WHAT THE EXERCISE ASKS. The lines to be extracted run from the start of the listing through the line containing "YAW, PIT, ROL, FPX"; copy them exactly and nothing else.
— start of SUPPLIED MATERIAL —
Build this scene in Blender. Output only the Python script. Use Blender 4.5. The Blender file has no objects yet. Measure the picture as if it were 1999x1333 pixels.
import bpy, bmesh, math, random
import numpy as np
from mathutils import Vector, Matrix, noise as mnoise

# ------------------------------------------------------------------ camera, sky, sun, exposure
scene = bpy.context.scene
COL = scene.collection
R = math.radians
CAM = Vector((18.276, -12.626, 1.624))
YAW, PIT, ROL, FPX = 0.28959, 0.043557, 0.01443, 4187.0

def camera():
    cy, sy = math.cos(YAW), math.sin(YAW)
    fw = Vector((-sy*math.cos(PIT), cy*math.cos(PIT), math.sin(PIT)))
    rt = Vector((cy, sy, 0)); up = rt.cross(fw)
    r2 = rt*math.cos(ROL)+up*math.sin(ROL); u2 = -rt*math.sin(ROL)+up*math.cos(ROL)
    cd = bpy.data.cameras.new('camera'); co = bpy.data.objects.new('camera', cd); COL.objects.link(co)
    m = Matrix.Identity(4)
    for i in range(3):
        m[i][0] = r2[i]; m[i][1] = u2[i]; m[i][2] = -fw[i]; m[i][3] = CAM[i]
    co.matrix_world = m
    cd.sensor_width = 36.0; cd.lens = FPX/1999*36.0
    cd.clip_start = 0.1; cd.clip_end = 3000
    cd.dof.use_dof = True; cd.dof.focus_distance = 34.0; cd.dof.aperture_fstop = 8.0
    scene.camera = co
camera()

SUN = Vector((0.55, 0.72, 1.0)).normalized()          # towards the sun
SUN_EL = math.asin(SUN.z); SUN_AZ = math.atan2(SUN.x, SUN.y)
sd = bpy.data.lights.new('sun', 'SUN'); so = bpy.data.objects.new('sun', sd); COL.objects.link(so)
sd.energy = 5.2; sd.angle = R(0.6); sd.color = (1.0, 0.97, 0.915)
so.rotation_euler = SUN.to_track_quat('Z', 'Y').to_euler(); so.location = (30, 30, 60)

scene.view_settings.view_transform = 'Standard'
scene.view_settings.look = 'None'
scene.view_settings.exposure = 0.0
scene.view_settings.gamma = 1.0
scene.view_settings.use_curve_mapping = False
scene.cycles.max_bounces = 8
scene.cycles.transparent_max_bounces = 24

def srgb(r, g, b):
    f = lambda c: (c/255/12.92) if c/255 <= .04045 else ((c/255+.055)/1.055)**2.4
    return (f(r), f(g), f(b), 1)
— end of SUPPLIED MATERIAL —
SOLVED PROBLEM.
Build this scene in Blender. Output only the Python script. Use Blender 4.5. The Blender file has no objects yet. Measure the picture as if it were 1999x1333 pixels.
import bpy, bmesh, math, random
import numpy as np
from mathutils import Vector, Matrix, noise as mnoise

# ------------------------------------------------------------------ camera, sky, sun, exposure
scene = bpy.context.scene
COL = scene.collection
R = math.radians
CAM = Vector((18.276, -12.626, 1.624))
YAW, PIT, ROL, FPX = 0.28959, 0.043557, 0.01443, 4187.0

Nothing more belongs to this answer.